An increase of SEK 1.3 billion should be compared with the previous two research bills, where SEK 1.5 billion was appropriated to universities for new research for the 2009–2012 period and SEK 900 million for the 2013–2016 period. It is clear that the smaller institutions of higher learning will receive more resources, which can already be seen in the 2016 budget bill, which specifies that new universities and colleges will receive 60 percent of the increase and the other (older) universities will receive 30 percent. Of the SEK 300 million being allocated, the University of Gothenburg is receiving SEK 6 million.
The higher appropriations will address several problems. The universities are to use this funding to improve equality among teachers, create more career development positions, increase mobility for younger researchers, increase external recruitment, strengthen infrastructure, provide more research time for current employees, and increase research connections for their academic programs. In addition, the new funds are to strengthen colleges and research at the new universities. If the University of Gothenburg’s allocation is on par with 2016, it will require a lot of creativity for the funds to cover all the government’s ambitious plans.

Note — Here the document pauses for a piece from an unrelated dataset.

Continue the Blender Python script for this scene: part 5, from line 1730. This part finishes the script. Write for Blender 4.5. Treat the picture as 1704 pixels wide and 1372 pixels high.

The bill places strong emphasis on gender equality. Goals for newly recruited professors are to be reinstated, and, by 2030, half of newly recruited professors are to be women. The mission of organizations providing research funds to consider gender equality when awarding funds is to be made more consistent between organizations. It is also proposed that the research councils be instructed to promote sex and gender perspectives in the research that they fund, where relevant. First, they will be tasked with determining what methods they should use for including a sex and gender perspective in research. The allocation of research funding by universities based on a gender perspective is also noted.
Temporary positions should preferably be reduced and the government is dissatisfied with the fact that career development positions have not increased significantly while other forms of employment are increasing sharply.
Except for the announcement about GPCC, it is not possible to deduce what Sahlgrenska Academy will receive. We will not know how much new money the university will receive until September 2017 (the 2018 Budget Bill), and we do not yet know how the university will choose to allocate funding. Clearly there are many goals to meet, and they point in many different directions.